**Your objective**
Leave out all pictures. Return exactly the lines from the top of the material through the line containing "SC.camera = cam".

**Supplied material**
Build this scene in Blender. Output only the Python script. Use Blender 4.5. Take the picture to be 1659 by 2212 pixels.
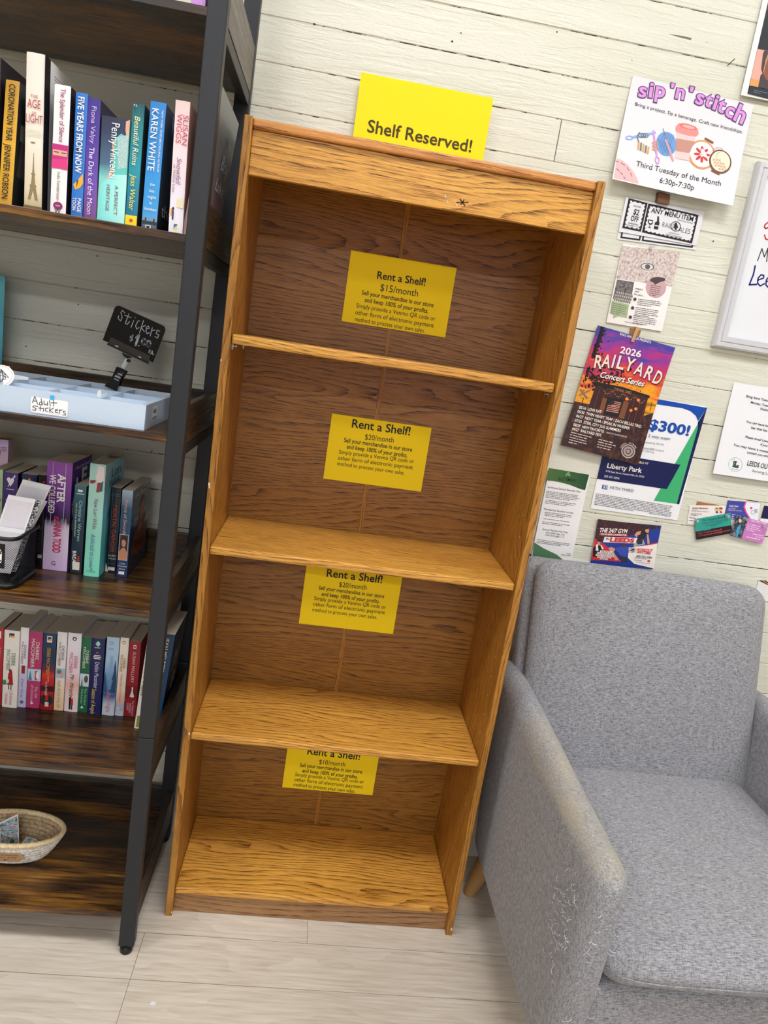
import bpy, bmesh, math, random
from mathutils import Vector, Matrix
random.seed(7)
for o in list(bpy.data.objects): bpy.data.objects.remove(o)
SC = bpy.context.scene
COL = SC.collection

# ------------------------------------------------------------------ camera
FPX = 1541.97
CAM = Vector((0.2201, -1.5244, 1.4333))
EYE = Vector((0.2201, -1.5244, 1.4333))      # survey point the measurements below were taken from
MR = Matrix(((0.9859371686, -0.0723909680, 0.1506235282), (0.1303145777, -0.2312303358, -0.9641320671), (0.1046231826, 0.9702020818, -0.2185449842)))
cd = bpy.data.cameras.new('camera'); cam = bpy.data.objects.new('camera', cd); COL.objects.link(cam)
cd.sensor_fit = 'VERTICAL'; cd.sensor_height = 24.0; cd.lens = FPX * 24.0 / 2212.0
cd.clip_start = 0.02; cd.clip_end = 60
rx, ry, rz_ = Vector(MR[0]), -Vector(MR[1]), -Vector(MR[2])
cam.matrix_world = Matrix(((rx.x, ry.x, rz_.x, CAM.x), (rx.y, ry.y, rz_.y, CAM.y), (rx.z, ry.z, rz_.z, CAM.z), (0, 0, 0, 1)))
SC.camera = cam

# ------------------------------------------------------------------ light and exposure
SC.view_settings.view_transform = 'Standard'; SC.view_settings.look = 'None'
SC.view_settings.gamma = 1.0; SC.view_settings.use_curve_mapping = False
SC.view_settings.exposure = -0.20
TROFFER_W = 26.0
FAR_W = 14.5            # the row of panels further back in the room          # emission strength of the ceiling panels
WINDOW_W = 2.6           # daylight through the window behind the camera
TROFFERS = [(0.65, -1.35), (-1.75, -1.35), (3.05, -1.35), (0.3, -3.9), (-1.9, -3.9), (0.3, -6.9), (-1.9, -6.9), (2.4, -6.9)]
wd = bpy.data.worlds.new('world'); SC.world = wd; wd.use_nodes = True
wd.node_tree.nodes['Background'].inputs[0].default_value = (0.75, 0.85, 1.0, 1)
wd.node_tree.nodes['Background'].inputs[1].default_value = 0.3
SC.cycles.use_denoising = True
SC.cycles.max_bounces = 8; SC.cycles.diffuse_bounces = 5; SC.cycles.glossy_bounces = 4
SC.cycles.sample_clamp_indirect = 6.0

# ------------------------------------------------------------------ geometry helpers
def ray(u, v):
    d = Vector(((u - 829.5) / FPX, (v - 1106.0) / FPX, 1.0))
    return MR.transposed() @ d
def aty(p, y):
    d = ray(*p); return EYE + d * ((y - EYE.y) / d.y)
def atz(p, z):
    d = ray(*p); return EYE + d * ((z - EYE.z) / d.z)
def atx(p, x):
    d = ray(*p); return EYE + d * ((x - EYE.x) / d.x)
def K(ox, oy, s):
    return lambda x, y: (ox + x / s, oy + y / s)

class MB:
    def __init__(s): s.v = []; s.f = []; s.m = []; s.mats = []
    def slot(s, m):
        if m not in s.mats: s.mats.append(m)
        return s.mats.index(m)
    def add(s, vs, fs, m):
        n = len(s.v); k = s.slot(m)
        s.v += [tuple(p) for p in vs]
        for f in fs: s.f.append(tuple(i + n for i in f)); s.m.append(k)
    def box(s, x0, x1, y0, y1, z0, z1, m, lean=0.0):
        P = [(x + lean * z, y, z) for z in (z0, z1) for y in (y0, y1) for x in (x0, x1)]
        s.add(P, [(0, 2, 3, 1), (4, 5, 7, 6), (0, 1, 5, 4), (2, 6, 7, 3), (0, 4, 6, 2), (1, 3, 7, 5)], m)
    def poly(s, pts, m): s.add(pts, [tuple(range(len(pts)))], m)
    def slab(s, pts, d, m, mside=None):          # polygon with thickness d (a vector)
        n = len(pts); d = Vector(d); A = [Vector(p) for p in pts]; B = [p + d for p in A]
        s.add(A + B, [tuple(range(n))] , m)
        s.add(A + B, [tuple(range(2 * n - 1, n - 1, -1))] + [(i, n + i, n + (i + 1) % n, (i + 1) % n) for i in range(n)], mside or m)
    def tube(s, pts, r, m, n=8, closed=False, cap=True):
        P = [Vector(p) for p in pts]; N = len(P); rings = []
        R = r if isinstance(r, (list, tuple)) else [r] * N
        up = Vector((0.13, 0.31, 0.94)).normalized(); vs = []
        for i in range(N):
            if closed: t = (P[(i + 1) % N] - P[i - 1])
            else: t = P[min(i + 1, N - 1)] - P[max(i - 1, 0)]
            t = t.normalized() if t.length > 1e-9 else Vector((0, 0, 1))
            a = up - t * up.dot(t)
            if a.length < 1e-3: a = Vector((1, 0, 0)) - t * t.x
            a.normalize(); b = t.cross(a)
            vs += [P[i] + (a * math.cos(2 * math.pi * k / n) + b * math.sin(2 * math.pi * k / n)) * R[i] for k in range(n)]
        fs = []
        for i in range(N if closed else N - 1):
            j = (i + 1) % N
            for k in range(n): fs.append((i * n + k, i * n + (k + 1) % n, j * n + (k + 1) % n, j * n + k))
        if cap and not closed: fs += [tuple(range(n - 1, -1, -1)), tuple(range((N - 1) * n, N * n))]
        s.add(vs, fs, m)
    def cyl(s, c, axis, r, h, m, n=20):
        a = Vector(axis).normalized(); c = Vector(c); s.tube([c, c + a * h], r, m, n)
    def rbox(s, x0, x1, y0, y1, z0, z1, r, m, n=10, warp=None, puff=None):   # box with rounded edges
        h = Vector(((x1 - x0) / 2, (y1 - y0) / 2, (z1 - z0) / 2)); c = Vector(((x0 + x1) / 2, (y0 + y1) / 2, (z0 + z1) / 2))
        if not isinstance(r, (tuple, list)): r = (r, r, r)
        def ticks(L, rr):
            e = [-L + rr * k / 4 for k in range(5)]
            if L - rr < 1e-6: return e + [-q for q in reversed(e[:-1])]
            return e + [-L + rr + (2 * L - 2 * rr) * k / n for k in range(1, n)] + [-q for q in reversed(e)]
        T = [ticks(h[i], r[i]) for i in range(3)]
        idx = {}; vs = []; fs = []
        def P(i, j, k):
            key = (i, j, k)
            if key in idx: return idx[key]
            p = Vector((T[0][i], T[1][j], T[2][k]))
            q = Vector([max(-(h[a] - r[a]), min(h[a] - r[a], p[a])) for a in range(3)])
            d = Vector([(p[a] - q[a]) / r[a] for a in range(3)])
            if d.length > 1e-9:
                d.normalize()
                p = Vector([q[a] + d[a] * r[a] for a in range(3)])
            if puff:
                u = [p[a] / h[a] for a in range(3)]
                for a in range(3):
                    o = [b for b in range(3) if b != a]
                    p[a] += puff[a] * u[a] * (1 - u[o[0]] ** 2) * (1 - u[o[1]] ** 2)
            p = p + c
            if warp: p = Vector(warp(*p))
            idx[key] = len(vs); vs.append(p); return idx[key]
        N = [len(t) - 1 for t in T]
        for a in range(3):
            b, cc = (a + 1) % 3, (a + 2) % 3
            for side in (0, N[a]):
                for i in range(N[b]):
                    for j in range(N[cc]):
                        def V(i_, j_):
                            k = [0, 0, 0]; k[a] = side; k[b] = i_; k[cc] = j_; return P(*k)
                        q = (V(i, j), V(i + 1, j), V(i + 1, j + 1), V(i, j + 1))
                        fs.append(q if side else q[::-1])
        s.add(vs, fs, m)
    def ribbon(s, pts, w, nrm, m):               # flat pen stroke
        nrm = Vector(nrm).normalized(); P = [Vector(p) for p in pts]
        for a, b in zip(P, P[1:]):
            t = b - a
            if t.length < 1e-7: continue
            q = nrm.cross(t.normalized()) * (w / 2)
            s.add([a - q, b - q, b + q, a + q], [(0, 1, 2, 3)], m)
        for p in P:
            e1 = nrm.orthogonal().normalized(); e2 = nrm.cross(e1)
            s.add([p + (e1 * math.cos(k * math.pi / 4) + e2 * math.sin(k * math.pi / 4)) * w / 2 for k in range(8)], [tuple(range(8))], m)

def obj(name, mb, parent=None, bevel=None, smooth=False, loc=None):
    me = bpy.data.meshes.new(name)
    off = Vector(loc) if loc is not None else (parent.matrix_world.translation if False else Vector(ROOTLOC.get(parent.name, (0, 0, 0))) if parent else Vector((0, 0, 0)))
    me.from_pydata([tuple(Vector(p) - off) for p in mb.v], [], mb.f)
    for m in mb.mats: me.materials.append(m)
    me.polygons.foreach_set('material_index', mb.m)
    if smooth: me.polygons.foreach_set('use_smooth', [True] * len(me.polygons))
    me.update()
    o = bpy.data.objects.new(name, me); COL.objects.link(o)
    if parent: o.parent = parent
    ROOTLOC[o.name] = off if parent else (Vector(loc) if loc is not None else Vector((0, 0, 0)))
    if loc is not None and not parent: o.location = loc
    if bevel:
        b = o.modifiers.new('bevel', 'BEVEL'); b.width = bevel; b.segments = 2; b.limit_method = 'ANGLE'; b.angle_limit = math.radians(40)
    return o
ROOTLOC = {}
def tag(o, label, cat, group=None, kind=None):
    o['label'] = label; o['category'] = cat
    if group: o['group'] = group
    if kind: o['kind'] = kind
    return o
def thing(name, label, cat, loc, group=None):
    o = bpy.data.objects.new(name, None); COL.objects.link(o); o.location = loc; o.empty_display_size = .05
    ROOTLOC[o.name] = Vector(loc); return tag(o, label, cat, group)
def struct(name, mb, bevel=None, smooth=False):
    o = obj(name, mb, None, bevel, smooth); o['kind'] = 'structure'; return o

# ------------------------------------------------------------------ materials
def lin(c):
    if isinstance(c, str):
        c = c.lstrip('#'); c = [int(c[i:i + 2], 16) / 255 for i in (0, 2, 4)]
        c = [x / 12.92 if x <= .04045 else ((x + .055) / 1.055) ** 2.4 for x in c]
    return (c[0], c[1], c[2], 1.0)
class NT:
    def __init__(s, name):
        s.mat = bpy.data.materials.new(name); s.mat.use_nodes = True; s.t = s.mat.node_tree
        s.b = s.t.nodes['Principled BSDF']
    def n(s, typ, **kw):
        x = s.t.nodes.new(typ)
        for k, v in kw.items():
            if k.startswith('i_'): x.inputs[k[2:].replace('_', ' ')].default_value = v
            else: setattr(x, k, v)
        return x
    def L(s, a, b): s.t.links.new(a, b)
    def math(s, op, a, b=None, clamp=False):
        x = s.n('ShaderNodeMath', operation=op); x.use_clamp = clamp
        for i, q in enumerate((a, b)):
            if q is None: continue
            if isinstance(q, (int, float)): x.inputs[i].default_value = q
            else: s.L(q, x.inputs[i])
        return x.outputs[0]
    def ramp(s, fac, stops, interp='LINEAR'):
        r = s.n('ShaderNodeValToRGB'); r.color_ramp.interpolation = interp
        while len(r.color_ramp.elements) < len(stops): r.color_ramp.elements.new(0.5)
        for e, (p, c) in zip(r.color_ramp.elements, stops): e.position = p; e.color = lin(c) if not isinstance(c, (int, float)) else (c, c, c, 1)
        s.L(fac, r.inputs[0]); return r.outputs[0]
    def noise(s, vec, scale, detail=3, rough=.55, dist=0.0):
        x = s.n('ShaderNodeTexNoise'); x.inputs['Scale'].default_value = scale; x.inputs['Detail'].default_value = detail
        x.inputs['Roughness'].default_value = rough; x.inputs['Distortion'].default_value = dist
        s.L(vec, x.inputs['Vector']); return x.outputs['Fac']
    def coord(s, scale=(1, 1, 1), kind='Object', loc=(0, 0, 0)):
        tc = s.n('ShaderNodeTexCoord'); mp = s.n('ShaderNodeMapping'); mp.inputs['Scale'].default_value = scale; mp.inputs['Location'].default_value = loc
        s.L(tc.outputs[kind], mp.inputs[0]); return mp.outputs[0]
    def mix(s, fac, a, b, blend='MIX'):
        x = s.n('ShaderNodeMix', data_type='RGBA', blend_type=blend)
        for sock, q in ((x.inputs[0], fac), (x.inputs[6], a), (x.inputs[7], b)):
            if hasattr(q, 'links') or hasattr(q, 'is_linked'): s.L(q, sock)
            else: sock.default_value = q if isinstance(q, (int, float)) else lin(q)
        return x.outputs[2]
    def bump(s, h, strength, dist=.001):
        x = s.n('ShaderNodeBump'); x.inputs['Strength'].default_value = strength; x.inputs['Distance'].default_value = dist
        s.L(h, x.inputs['Height']); s.L(x.outputs[0], s.b.inputs['Normal'])
    def fin(s, col=None, rough=.5, metal=0.0, spec=.5):
        if col is not None: s.L(col, s.b.inputs['Base Color'])
        if isinstance(rough, (int, float)): s.b.inputs['Roughness'].default_value = rough
        else: s.L(rough, s.b.inputs['Roughness'])
        s.b.inputs['Metallic'].default_value = metal; s.b.inputs['Specular IOR Level'].default_value = spec
        return s.mat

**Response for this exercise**
Build this scene in Blender. Output only the Python script. Use Blender 4.5. Take the picture to be 1659 by 2212 pixels.
import bpy, bmesh, math, random
from mathutils import Vector, Matrix
random.seed(7)
for o in list(bpy.data.objects): bpy.data.objects.remove(o)
SC = bpy.context.scene
COL = SC.collection

# ------------------------------------------------------------------ camera
FPX = 1541.97
CAM = Vector((0.2201, -1.5244, 1.4333))
EYE = Vector((0.2201, -1.5244, 1.4333))      # survey point the measurements below were taken from
MR = Matrix(((0.9859371686, -0.0723909680, 0.1506235282), (0.1303145777, -0.2312303358, -0.9641320671), (0.1046231826, 0.9702020818, -0.2185449842)))
cd = bpy.data.cameras.new('camera'); cam = bpy.data.objects.new('camera', cd); COL.objects.link(cam)
cd.sensor_fit = 'VERTICAL'; cd.sensor_height = 24.0; cd.lens = FPX * 24.0 / 2212.0
cd.clip_start = 0.02; cd.clip_end = 60
rx, ry, rz_ = Vector(MR[0]), -Vector(MR[1]), -Vector(MR[2])
cam.matrix_world = Matrix(((rx.x, ry.x, rz_.x, CAM.x), (rx.y, ry.y, rz_.y, CAM.y), (rx.z, ry.z, rz_.z, CAM.z), (0, 0, 0, 1)))
SC.camera = cam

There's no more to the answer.